**What you need to do**: Among the entries below, which lines run from the line with "Write a Blender" through the line with "sc = bpy.context.scene"? Retype those, both ends included, exactly and without pictures.

**Supplied entries**:
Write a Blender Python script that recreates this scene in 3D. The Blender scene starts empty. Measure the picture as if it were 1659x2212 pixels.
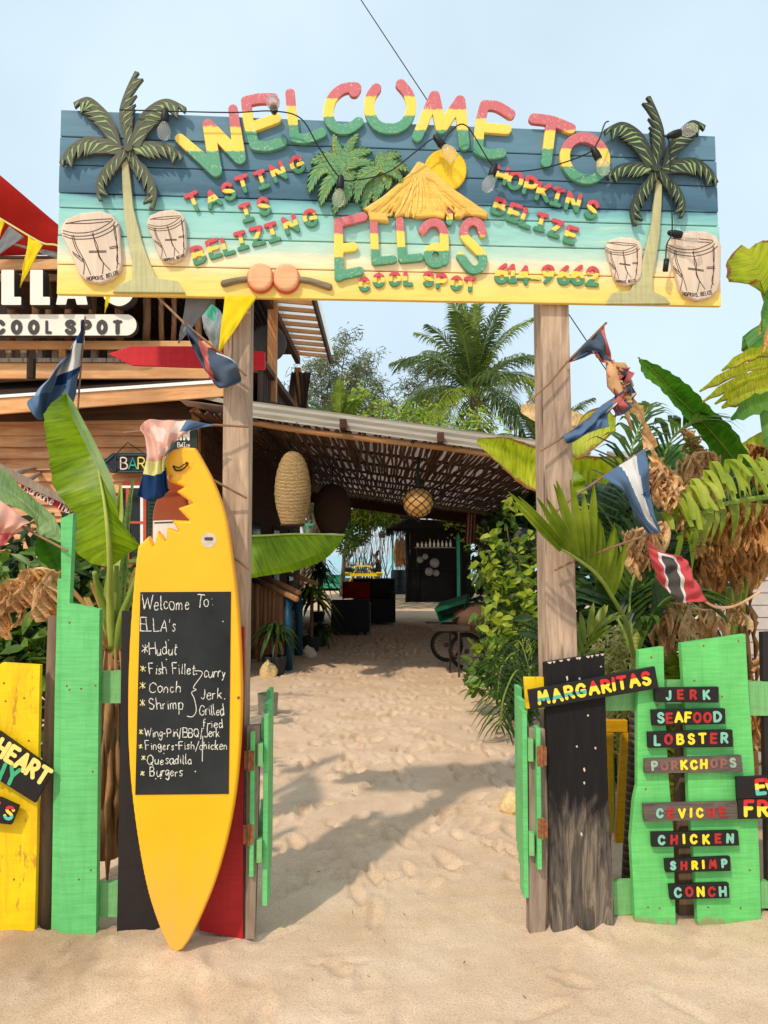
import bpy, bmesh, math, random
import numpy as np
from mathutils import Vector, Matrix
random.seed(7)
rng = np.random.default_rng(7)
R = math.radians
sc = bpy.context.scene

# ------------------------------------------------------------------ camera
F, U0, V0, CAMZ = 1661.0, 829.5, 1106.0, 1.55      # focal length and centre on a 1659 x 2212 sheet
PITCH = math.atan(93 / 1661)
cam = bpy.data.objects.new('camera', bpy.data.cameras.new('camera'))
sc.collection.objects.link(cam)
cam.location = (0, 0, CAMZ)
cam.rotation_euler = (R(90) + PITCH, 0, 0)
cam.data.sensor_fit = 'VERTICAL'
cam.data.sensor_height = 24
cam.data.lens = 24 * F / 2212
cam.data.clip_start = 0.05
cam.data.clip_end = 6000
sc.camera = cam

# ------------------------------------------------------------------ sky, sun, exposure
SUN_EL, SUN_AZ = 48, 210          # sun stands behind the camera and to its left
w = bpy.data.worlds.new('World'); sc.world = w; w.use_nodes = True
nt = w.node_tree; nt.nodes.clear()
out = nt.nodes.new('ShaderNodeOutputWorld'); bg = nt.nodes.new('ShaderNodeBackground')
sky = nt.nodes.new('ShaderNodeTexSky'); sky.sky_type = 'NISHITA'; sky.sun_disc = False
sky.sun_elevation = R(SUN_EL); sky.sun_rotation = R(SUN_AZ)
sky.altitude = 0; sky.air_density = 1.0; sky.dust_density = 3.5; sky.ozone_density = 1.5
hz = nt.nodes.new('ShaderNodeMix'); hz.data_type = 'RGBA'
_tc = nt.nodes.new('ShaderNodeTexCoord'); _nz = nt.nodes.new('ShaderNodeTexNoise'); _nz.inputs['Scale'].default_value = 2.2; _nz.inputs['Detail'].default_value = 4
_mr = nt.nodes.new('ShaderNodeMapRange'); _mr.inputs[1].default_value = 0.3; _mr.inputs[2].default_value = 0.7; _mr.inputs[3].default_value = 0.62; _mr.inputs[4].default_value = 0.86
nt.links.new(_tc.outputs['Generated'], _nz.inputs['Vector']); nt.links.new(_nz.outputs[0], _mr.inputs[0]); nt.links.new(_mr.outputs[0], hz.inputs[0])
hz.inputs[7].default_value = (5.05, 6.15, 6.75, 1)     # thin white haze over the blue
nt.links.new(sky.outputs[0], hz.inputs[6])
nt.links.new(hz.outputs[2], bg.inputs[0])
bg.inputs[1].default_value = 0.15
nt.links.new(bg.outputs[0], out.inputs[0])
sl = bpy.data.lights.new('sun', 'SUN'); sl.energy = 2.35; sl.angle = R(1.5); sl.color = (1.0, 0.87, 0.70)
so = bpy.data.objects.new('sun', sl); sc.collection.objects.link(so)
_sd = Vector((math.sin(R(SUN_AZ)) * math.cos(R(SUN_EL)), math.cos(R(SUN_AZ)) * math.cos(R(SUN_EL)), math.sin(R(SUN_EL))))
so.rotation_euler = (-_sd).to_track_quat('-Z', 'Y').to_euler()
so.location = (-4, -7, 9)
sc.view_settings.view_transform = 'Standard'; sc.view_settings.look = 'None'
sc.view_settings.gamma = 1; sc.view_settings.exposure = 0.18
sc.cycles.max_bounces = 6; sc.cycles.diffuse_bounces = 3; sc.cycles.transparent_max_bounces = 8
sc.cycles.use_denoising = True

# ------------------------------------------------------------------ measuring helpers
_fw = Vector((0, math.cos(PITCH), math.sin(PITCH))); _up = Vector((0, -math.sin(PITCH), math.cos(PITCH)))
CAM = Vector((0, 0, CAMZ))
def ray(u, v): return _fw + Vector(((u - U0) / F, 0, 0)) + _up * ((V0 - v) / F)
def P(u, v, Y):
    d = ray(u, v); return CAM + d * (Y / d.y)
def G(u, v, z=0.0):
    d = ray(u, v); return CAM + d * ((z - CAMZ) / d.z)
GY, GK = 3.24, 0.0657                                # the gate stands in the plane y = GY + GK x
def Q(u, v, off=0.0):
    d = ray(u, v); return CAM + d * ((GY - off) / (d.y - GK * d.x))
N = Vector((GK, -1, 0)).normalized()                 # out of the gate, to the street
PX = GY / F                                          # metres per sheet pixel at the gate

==

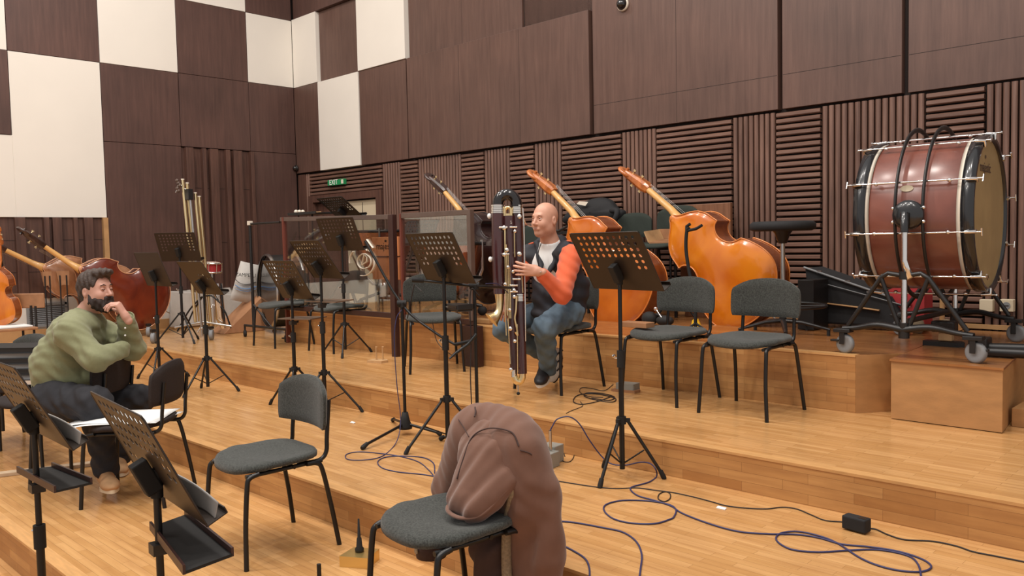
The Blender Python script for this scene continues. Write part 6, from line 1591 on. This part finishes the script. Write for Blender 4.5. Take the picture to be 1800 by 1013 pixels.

**Solution below**:
Write a Blender Python script that recreates this scene in 3D. The Blender scene starts empty. Measure the picture as if it were 1659x2212 pixels.
import bpy, bmesh, math, random
import numpy as np
from mathutils import Vector, Matrix
random.seed(7)
rng = np.random.default_rng(7)
R = math.radians
sc = bpy.context.scene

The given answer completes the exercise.